For the BJP, the morning began on a hectic note with legislators meeting at the party’s state headquarters to take stock of the damage since Savadi and Patil were yesterday filmed by a local channel watching the alleged smut clips in the Assembly.

At the meeting, the party extracted the resignations from the three ministers, all around 50 and married, one of them a grandfather.

While Savadi and Patil quit without a fuss, Palemar said he had been wrongly accused of carrying lewd content on his cellphone.

Sources, however, said Savadi had confessed to party elders that it was Palemar who had handed them his phone to check the clipping of a “rape and murder” scene in Iran.

The former minister claimed that watching the clips was part of preparations for taking part in a discussion on crimes against women.

The discussion was over an alleged rave party the government had allowed in the coastal Udupi district over the weekend.

A statement by chief minister D.V. Sadananda Gowda had claimed the three-day party, organised by the district administration and a private group and billed as an event to promote tourism, was attended by more than 1,500 people, including some 900 foreigners. But amateur video footage purportedly showed a foreigner couple in a compromising position. There were also allegations of nudity and use of narcotics.

But the rave video had been pushed to the background by the cellphone clips by the time the Assembly convened today.

Not satisfied by the resignations, a belligerent Opposition demanded that the Speaker disqualify the trio, said to be close to scam-tainted former chief minister B.S. Yeddyurappa. Patil is a former political secretary to Yeddyurappa.

The Congress, in particular, demanded that the House be dissolved. Leader of Opposition Siddaramaiah led from the front, ensuring that no business could be transacted in the lower House. In the upper House, too, the scene was no different.

When the ruckus continued, the Speaker adjourned the House around afternoon. When the Assembly reconvened around 4pm, Bopaiah announced that he had issued showcause notices to the three and had asked them to reply by February 13.

But the Opposition pressed for disqualification. The Speaker then said he had also formed a House panel to probe the matter and asked it to report back by March 13. When the din continued, the Speaker suspended the three before adjourning the House, two days before the session was to end on Friday.

Congress leader Siddaramaiah later accused Bopaiah of failing in his duties by not disqualifying Savadi, Patil and Palemar who, he said, had “violated the sanctity of the Assembly”.

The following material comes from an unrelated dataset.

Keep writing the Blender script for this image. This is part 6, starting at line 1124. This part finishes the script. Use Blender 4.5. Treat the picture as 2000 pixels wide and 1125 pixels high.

Palemar, who allegedly carried the smut clips on his mobile phone, said he would seek “justice” since he had not erred. But Opposition members pointed out that even carrying a cellphone into the Assembly was a violation of House norms.

Siddaramaiah also sought the resignation of chief minister Sadananda Gowda. “He has no moral authority to continue in that chair under the cloud of this shameful episode involving his ministers,” the Congress leader said.

The defiant chief minister blamed the Opposition for “unnecessarily hyping up” the issue.

Law minister Suresh Kumar said the “embarrassment” caused to the party couldn’t be washed away. “But we should appreciate that these ministers came forward to quit within 12 hours (of the incident being reported).”

“We heard the ministers in detail and realised that whatever has been projected by the media is not the whole truth. But the issue is that they shouldn’t have used those clippings, which they said were about crime in the Middle East,” Kumar said.

State police had a tough day guarding the residences of the former ministers. Members of the Indian Youth Congress and the Karnataka Rakshana Vedike (Karnataka Protection Forum), a fringe group of self-appointed moral police, took out protest marches in the city and other parts of the state seeking a ban on the smut-tainted trio.